━━ INFORMATION PROVIDED ━━

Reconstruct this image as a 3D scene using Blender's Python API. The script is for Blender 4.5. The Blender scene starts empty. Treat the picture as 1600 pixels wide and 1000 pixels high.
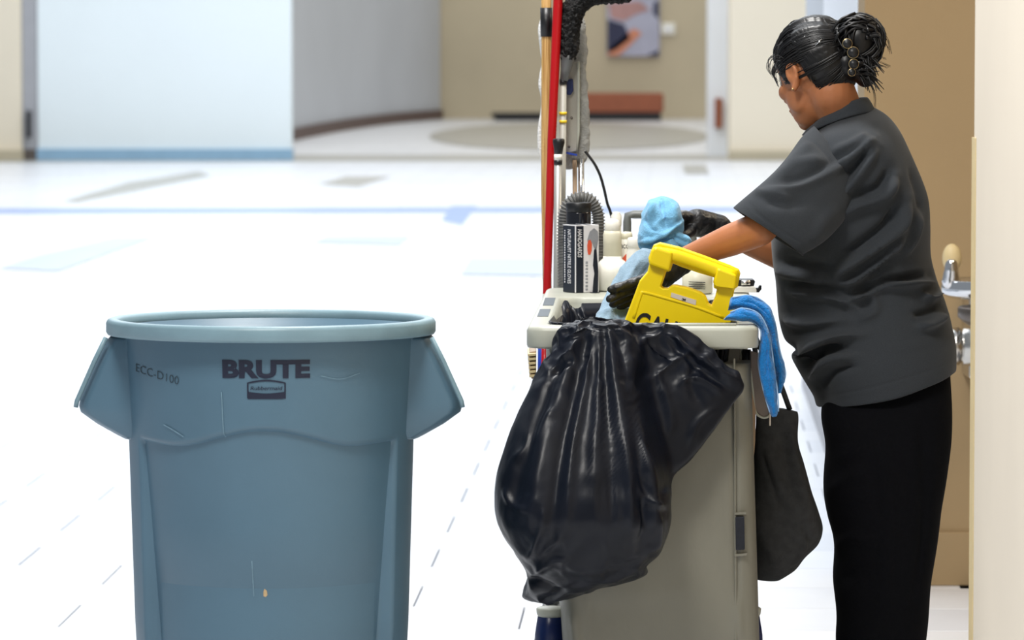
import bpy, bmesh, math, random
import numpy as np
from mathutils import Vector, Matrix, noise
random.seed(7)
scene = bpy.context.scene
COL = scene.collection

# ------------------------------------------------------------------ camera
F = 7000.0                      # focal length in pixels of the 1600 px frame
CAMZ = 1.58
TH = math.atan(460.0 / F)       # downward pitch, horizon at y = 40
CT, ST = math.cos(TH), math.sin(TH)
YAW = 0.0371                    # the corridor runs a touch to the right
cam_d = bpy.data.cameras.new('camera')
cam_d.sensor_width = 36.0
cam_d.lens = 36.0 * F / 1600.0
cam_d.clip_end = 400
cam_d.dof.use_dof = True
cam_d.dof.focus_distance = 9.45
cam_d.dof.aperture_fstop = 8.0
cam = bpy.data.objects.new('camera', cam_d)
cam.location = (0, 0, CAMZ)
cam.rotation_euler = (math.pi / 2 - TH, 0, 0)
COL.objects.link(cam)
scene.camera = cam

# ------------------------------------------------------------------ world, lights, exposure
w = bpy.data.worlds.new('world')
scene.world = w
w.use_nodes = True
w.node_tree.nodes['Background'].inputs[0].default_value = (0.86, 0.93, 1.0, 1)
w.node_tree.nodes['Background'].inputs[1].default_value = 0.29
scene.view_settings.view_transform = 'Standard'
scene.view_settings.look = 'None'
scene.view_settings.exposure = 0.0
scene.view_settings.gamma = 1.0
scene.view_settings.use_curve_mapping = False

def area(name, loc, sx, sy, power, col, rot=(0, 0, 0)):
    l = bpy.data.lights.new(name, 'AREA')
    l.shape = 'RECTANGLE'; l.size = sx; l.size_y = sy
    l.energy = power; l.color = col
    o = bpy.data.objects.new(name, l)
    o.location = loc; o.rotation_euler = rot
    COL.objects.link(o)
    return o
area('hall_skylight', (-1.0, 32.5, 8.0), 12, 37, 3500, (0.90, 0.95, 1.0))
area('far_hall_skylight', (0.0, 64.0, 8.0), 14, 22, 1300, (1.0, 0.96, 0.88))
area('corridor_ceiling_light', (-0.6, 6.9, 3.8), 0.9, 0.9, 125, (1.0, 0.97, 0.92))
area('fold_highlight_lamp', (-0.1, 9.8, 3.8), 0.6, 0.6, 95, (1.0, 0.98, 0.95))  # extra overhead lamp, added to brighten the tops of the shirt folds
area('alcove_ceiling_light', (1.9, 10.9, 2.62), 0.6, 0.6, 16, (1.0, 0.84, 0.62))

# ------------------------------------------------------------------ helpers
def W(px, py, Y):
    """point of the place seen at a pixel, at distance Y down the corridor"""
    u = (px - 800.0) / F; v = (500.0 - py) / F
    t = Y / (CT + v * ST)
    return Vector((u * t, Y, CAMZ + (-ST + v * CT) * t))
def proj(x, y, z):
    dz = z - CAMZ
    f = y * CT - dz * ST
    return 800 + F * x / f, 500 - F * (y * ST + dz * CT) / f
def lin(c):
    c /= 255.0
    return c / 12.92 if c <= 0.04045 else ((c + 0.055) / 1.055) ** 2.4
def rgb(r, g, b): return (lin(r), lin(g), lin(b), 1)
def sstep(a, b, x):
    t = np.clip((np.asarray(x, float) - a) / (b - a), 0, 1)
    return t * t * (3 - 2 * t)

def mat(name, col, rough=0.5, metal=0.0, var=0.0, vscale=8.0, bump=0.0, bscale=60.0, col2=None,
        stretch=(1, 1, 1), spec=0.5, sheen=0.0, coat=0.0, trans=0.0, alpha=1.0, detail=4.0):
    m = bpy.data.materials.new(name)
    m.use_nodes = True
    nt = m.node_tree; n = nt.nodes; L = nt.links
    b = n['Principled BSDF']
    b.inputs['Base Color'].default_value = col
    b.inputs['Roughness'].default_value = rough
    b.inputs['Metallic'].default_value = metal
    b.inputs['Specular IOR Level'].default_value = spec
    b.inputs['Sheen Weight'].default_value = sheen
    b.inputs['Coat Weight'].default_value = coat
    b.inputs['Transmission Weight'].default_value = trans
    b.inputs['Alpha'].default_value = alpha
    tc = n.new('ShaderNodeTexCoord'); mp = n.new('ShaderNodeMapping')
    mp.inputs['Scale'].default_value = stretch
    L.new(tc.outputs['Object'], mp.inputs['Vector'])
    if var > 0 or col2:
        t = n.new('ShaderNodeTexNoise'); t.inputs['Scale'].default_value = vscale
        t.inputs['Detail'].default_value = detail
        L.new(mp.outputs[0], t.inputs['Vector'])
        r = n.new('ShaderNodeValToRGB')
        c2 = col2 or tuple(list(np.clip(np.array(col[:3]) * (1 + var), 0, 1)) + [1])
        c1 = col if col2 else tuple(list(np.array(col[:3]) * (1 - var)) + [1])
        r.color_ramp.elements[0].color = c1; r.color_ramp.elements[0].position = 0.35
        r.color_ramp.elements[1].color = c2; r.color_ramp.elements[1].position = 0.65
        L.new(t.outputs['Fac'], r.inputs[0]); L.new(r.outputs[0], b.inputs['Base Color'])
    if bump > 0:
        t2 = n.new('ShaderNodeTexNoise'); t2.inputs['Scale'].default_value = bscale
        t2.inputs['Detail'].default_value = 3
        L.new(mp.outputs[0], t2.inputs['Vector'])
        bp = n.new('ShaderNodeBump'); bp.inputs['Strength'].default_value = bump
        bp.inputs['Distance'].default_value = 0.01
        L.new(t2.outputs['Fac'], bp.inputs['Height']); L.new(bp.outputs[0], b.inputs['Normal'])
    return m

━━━

-- TASK TO CARRY OUT --
From the first line above to the line containing "COL = scene.collection", repeat each line exactly. Pictures stay out.

-- SOLUTION TO THIS EXERCISE --
Reconstruct this image as a 3D scene using Blender's Python API. The script is for Blender 4.5. The Blender scene starts empty. Treat the picture as 1600 pixels wide and 1000 pixels high.
import bpy, bmesh, math, random
import numpy as np
from mathutils import Vector, Matrix, noise
random.seed(7)
scene = bpy.context.scene
COL = scene.collection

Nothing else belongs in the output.